CAMT's "The Bass Saxophone," a WWII fantasy with music based on a story by Josef Skvorecky, played 11 weeks at the Grand Army Plaza Soldiers' and Sailors' Memorial Arch in Brooklyn during the fall of 2005 and the spring of 2006.

The troupe performed "The Very Sad Story of Ethel & Julius, Lovers and Spyes..." at Theater for the New City in December, 2008. Anita Gates wrote in the New York Times, "Vit Horejs has written and directed a first-rate, thoroughly original production and made it look effortless. The cast gives charged, cohesive performances, and the staging is expert." That production was followed in the spring by "The Historye of Queen Esther, of King Ahasverus & of the Haughty Haman" at The Marjorie S. Deane Little Theater of the West Side Y. In November, 2009 at La MaMa, the company performed a much-celebrated Czech marionette version of Shakespeare's "Twelfth Night (or What You Will)" on three tea trays. The New York Times (Anita Gates) described the company's work "improbably fabulous" and the production as "sublime." Curtain Up (Deirdre Donovan) wrote, "This is an event to be enjoyed for its rich artfulness.... Vit Horejs directs with an elfin touch that casts a magical aura over the entire evening's proceedings."

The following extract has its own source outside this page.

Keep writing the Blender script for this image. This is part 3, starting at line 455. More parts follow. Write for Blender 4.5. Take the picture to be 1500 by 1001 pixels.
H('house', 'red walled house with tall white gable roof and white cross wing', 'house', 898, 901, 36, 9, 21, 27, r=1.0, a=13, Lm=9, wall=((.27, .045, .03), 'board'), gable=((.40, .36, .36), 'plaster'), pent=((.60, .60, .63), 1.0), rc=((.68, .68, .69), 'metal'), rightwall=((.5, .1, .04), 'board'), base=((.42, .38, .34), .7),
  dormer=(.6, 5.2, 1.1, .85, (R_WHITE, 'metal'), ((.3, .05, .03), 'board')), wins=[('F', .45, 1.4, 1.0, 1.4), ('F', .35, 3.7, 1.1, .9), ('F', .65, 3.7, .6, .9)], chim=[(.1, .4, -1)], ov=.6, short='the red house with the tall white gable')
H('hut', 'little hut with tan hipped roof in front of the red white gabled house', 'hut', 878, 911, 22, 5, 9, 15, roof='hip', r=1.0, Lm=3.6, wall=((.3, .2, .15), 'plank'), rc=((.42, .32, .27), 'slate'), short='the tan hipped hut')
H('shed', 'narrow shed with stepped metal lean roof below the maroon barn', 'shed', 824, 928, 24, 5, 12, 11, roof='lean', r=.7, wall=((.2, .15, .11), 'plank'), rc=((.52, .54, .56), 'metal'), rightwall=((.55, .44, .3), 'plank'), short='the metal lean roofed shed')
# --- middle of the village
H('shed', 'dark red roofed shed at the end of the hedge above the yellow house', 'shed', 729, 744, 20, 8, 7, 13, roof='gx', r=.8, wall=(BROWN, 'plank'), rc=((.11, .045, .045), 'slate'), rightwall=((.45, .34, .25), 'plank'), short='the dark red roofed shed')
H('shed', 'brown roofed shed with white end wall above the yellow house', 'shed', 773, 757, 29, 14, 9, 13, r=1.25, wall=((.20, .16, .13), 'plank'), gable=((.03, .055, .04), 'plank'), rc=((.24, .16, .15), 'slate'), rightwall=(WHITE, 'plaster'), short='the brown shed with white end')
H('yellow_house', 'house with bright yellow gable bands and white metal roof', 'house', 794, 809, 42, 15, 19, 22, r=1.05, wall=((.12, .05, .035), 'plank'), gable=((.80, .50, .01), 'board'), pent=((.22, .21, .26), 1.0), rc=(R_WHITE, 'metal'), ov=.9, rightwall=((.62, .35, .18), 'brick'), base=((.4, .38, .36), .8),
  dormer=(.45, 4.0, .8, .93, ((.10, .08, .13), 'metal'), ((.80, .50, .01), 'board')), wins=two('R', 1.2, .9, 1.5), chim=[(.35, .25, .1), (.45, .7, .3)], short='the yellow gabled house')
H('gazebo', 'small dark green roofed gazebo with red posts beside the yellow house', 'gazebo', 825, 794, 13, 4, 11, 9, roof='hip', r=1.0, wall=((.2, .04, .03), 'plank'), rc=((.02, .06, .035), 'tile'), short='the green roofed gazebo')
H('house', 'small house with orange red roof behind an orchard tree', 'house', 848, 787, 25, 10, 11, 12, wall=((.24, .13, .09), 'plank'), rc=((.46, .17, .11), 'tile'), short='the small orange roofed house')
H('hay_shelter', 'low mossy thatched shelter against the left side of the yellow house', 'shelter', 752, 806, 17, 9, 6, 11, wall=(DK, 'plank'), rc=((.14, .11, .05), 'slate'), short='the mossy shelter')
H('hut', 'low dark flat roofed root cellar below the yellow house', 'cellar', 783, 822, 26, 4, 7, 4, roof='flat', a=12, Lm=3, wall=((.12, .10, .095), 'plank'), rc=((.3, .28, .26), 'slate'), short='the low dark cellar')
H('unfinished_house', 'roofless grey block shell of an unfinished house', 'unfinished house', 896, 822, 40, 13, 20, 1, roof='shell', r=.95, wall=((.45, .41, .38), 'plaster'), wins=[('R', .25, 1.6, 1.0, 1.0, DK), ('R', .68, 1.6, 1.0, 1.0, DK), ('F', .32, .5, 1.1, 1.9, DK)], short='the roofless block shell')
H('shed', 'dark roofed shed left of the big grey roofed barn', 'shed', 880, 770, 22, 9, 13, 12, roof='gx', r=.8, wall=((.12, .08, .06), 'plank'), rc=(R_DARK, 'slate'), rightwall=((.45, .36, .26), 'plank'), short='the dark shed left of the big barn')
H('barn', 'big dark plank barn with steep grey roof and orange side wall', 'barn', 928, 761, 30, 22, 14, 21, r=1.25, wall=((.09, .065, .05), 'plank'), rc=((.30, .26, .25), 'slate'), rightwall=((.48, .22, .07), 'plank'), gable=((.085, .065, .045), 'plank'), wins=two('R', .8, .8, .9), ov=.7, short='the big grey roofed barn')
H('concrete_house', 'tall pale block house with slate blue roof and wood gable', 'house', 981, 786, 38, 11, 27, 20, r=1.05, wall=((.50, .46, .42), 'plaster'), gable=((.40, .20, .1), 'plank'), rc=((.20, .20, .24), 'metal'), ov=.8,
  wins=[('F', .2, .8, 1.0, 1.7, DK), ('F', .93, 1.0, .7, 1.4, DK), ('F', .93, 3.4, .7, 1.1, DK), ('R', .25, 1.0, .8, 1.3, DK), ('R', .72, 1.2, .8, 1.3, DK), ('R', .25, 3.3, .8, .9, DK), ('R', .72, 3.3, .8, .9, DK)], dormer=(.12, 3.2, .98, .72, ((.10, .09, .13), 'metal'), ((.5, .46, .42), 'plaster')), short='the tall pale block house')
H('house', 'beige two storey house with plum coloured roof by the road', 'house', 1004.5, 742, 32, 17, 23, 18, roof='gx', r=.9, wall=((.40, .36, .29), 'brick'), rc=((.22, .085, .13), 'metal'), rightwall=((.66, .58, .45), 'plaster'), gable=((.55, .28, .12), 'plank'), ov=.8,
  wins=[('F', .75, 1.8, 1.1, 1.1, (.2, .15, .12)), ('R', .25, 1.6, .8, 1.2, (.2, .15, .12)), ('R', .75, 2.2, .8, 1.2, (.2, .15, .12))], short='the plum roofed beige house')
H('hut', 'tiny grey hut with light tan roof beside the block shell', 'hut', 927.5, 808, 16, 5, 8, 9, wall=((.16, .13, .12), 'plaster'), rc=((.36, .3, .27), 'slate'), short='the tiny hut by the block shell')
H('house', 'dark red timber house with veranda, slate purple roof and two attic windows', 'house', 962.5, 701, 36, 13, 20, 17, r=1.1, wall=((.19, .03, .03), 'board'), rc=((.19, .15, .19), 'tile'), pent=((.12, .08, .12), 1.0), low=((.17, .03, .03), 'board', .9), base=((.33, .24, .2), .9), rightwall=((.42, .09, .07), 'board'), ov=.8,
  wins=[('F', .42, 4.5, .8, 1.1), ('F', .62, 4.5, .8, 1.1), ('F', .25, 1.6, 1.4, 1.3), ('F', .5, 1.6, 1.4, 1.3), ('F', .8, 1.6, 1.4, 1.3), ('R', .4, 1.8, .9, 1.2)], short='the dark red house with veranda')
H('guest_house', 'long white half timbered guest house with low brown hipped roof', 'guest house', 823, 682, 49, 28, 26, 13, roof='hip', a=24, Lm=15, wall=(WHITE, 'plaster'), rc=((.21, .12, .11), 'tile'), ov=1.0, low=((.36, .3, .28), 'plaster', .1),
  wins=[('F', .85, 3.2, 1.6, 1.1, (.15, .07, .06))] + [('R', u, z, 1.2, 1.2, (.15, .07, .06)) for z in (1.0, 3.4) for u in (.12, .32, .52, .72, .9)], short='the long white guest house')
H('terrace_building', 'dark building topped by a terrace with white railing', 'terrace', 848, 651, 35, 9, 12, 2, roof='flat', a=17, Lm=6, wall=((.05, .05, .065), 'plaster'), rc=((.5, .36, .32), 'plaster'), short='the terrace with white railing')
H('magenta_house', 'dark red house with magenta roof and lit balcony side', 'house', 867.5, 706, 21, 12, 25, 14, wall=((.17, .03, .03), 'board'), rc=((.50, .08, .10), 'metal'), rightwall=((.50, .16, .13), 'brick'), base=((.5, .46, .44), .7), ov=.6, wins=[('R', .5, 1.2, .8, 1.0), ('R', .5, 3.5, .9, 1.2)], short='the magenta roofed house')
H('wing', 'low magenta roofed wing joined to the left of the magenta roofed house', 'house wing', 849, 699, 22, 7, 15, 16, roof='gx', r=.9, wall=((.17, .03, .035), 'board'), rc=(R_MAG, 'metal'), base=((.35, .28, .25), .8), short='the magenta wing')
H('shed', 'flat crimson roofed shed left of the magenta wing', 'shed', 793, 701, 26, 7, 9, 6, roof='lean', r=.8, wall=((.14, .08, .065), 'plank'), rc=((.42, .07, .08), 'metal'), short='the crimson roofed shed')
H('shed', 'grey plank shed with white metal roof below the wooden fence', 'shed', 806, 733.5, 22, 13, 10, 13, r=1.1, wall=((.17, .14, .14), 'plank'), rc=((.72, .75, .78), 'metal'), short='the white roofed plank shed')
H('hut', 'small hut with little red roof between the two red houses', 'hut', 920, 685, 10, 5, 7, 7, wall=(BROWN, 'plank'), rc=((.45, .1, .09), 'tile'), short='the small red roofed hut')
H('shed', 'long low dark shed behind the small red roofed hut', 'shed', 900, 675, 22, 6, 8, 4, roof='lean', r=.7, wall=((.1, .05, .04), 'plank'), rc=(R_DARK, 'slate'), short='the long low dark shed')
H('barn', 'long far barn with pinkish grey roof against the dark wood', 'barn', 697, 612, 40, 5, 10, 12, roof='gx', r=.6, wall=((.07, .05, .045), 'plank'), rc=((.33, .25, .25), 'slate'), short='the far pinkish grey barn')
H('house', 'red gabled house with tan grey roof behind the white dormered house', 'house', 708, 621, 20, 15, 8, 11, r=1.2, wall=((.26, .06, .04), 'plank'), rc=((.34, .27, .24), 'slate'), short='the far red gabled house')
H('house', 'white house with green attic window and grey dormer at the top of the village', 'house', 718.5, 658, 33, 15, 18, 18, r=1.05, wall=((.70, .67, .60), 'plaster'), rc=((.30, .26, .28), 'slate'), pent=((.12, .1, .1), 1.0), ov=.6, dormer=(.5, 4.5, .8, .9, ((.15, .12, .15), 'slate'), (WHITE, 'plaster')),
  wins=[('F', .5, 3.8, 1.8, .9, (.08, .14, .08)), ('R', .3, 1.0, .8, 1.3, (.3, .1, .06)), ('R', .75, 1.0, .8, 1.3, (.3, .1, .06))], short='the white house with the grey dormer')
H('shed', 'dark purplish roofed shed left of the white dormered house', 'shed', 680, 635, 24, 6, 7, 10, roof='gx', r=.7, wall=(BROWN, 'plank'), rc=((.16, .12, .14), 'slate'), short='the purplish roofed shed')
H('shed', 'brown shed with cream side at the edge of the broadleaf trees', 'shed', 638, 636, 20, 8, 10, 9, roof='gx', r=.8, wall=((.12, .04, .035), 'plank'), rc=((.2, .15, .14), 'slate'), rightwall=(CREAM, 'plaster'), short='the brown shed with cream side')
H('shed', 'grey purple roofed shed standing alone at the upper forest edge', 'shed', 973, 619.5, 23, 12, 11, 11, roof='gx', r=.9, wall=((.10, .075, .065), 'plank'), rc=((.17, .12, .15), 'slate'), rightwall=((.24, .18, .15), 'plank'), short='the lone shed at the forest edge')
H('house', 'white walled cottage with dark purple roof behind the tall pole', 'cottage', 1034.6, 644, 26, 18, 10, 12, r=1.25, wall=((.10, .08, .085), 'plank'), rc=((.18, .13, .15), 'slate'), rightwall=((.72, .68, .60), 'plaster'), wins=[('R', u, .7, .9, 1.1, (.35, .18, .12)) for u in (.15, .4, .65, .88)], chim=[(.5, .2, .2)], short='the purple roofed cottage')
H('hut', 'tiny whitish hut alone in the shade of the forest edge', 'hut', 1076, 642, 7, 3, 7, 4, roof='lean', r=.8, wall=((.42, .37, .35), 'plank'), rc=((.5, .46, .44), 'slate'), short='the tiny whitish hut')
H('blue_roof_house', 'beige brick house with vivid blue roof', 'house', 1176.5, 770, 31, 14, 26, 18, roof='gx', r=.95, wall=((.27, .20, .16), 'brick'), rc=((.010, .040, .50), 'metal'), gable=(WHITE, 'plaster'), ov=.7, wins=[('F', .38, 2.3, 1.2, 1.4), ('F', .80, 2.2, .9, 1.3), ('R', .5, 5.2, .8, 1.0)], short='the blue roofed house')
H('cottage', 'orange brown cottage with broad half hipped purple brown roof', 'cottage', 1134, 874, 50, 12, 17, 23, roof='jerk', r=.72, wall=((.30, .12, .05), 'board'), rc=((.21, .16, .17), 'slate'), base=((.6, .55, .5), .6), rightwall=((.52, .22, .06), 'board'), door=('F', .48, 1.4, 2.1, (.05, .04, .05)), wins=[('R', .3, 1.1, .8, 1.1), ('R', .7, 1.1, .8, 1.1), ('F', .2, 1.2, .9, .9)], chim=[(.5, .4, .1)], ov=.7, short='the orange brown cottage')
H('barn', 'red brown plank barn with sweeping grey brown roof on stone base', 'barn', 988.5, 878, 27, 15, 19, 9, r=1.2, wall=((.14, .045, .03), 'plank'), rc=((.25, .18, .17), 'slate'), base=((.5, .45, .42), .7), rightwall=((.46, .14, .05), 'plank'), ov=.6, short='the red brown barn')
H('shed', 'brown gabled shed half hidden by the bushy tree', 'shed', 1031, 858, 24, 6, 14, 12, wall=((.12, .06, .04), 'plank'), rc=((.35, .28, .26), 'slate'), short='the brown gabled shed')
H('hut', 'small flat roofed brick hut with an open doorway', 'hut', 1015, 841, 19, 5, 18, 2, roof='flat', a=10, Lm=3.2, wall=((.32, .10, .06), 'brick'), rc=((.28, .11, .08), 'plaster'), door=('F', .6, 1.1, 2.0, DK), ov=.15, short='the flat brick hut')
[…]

The Company has also appeared at the Metropolitan Museum of Art, Lincoln Center Out-of-Doors, the Winter Garden of the World Financial Center, the Smithsonian Institution, The World Trade Center, the Antonin Dvorak Festival in Spillville, Iowa, the Heart of the Beast in Minneapolis, the Lowell Folk Arts Festival in Massachusetts and in international festivals in Poland, Turkey, Pakistan, and the Czech Republic.

Pavel Dobrusky (co-director) was born, raised and educated in Prague. In 1983 he defected to Western Europe and in 1984 he moved to the USA. Now based in New York City, he works all over the United States and in Europe. He co-directed CAMT's "Hamlet" with Vit Horejs. Among others, Mr. Dobrusky mounted "Richard III" in Gothenburg, Sweden and the International Festival in Bergen; "Carmen" and "Pelleas and "Melisande" at the National Theatre in Oslo; and "The Cherry Orchard" at the Royal Theatre in Copenhagen, among other projects. His U.S. credits include over 50 productions at various prestigious theaters including Cleveland Playhouse, Denver Theatre Center, McCarter Theatre, L.A.'s Theatre Center, Minneapolis Children's Theatre and Arena Stage in Washington, D.C. Mr. Dobrusky has received numerous awards for his writing, direction and set/light/costume designs. In 2005 Pavel co-founded Agentura Dell'Arte, an organization that produces international and domestic performing and visual arts projects. Both Mr. Dobrusky and Mr. Horejs are emigres, and this production reflects their personal experience and mutual interest in the Velvet Revolution and revolution in general.

"Revolution!?" is presented by Theater for the New City as part of "Performing Revolution in Central and Eastern Europe," a performing arts festival marking the 20th anniversary of the fall of communism in Central and Eastern Europe, which is presented by The New York Public Library for the Performing Arts in partnership with key New York City cultural organizations and academic institutions from November 2009 to March 2010. (www.performingrevolution.org)

Czechoslovak-American Marionette Theatre is a program of GOH Productions, a NYC based arts services organization. This event has been made possible in part with public funds from the New York State Council on the Arts and the NYC Department of Cultural Affairs. Additional support comes from Trust for Mutual Understanding, Bohemian Benevolent and Literary Society, Puppeteers of America, Materials for the Arts and private donors.

Agentura Dell'Arte ("Arts Agency") was founded in Prague in October 2005 by Pavel Dobrusky and Tereza Hofbauerova, with a focus on producing theater projects, representing a selection of visual and performing artists fields and providing backstage tours for foreign students and professionals. The company serves as a portal to projects from both the production and the creative side--from writers, directors, designers, painters, musicians, sculptors and photographers to producers, institutions, agencies, companies, galleries, grant-makers, donors and governments that are involved in sponsoring, supporting and employment of creative talent. Dell'Arte = improvisation, that is, artists working together in a spirit of mutual enjoyment and is committed to the arts and artists in a non-judgmental atmosphere.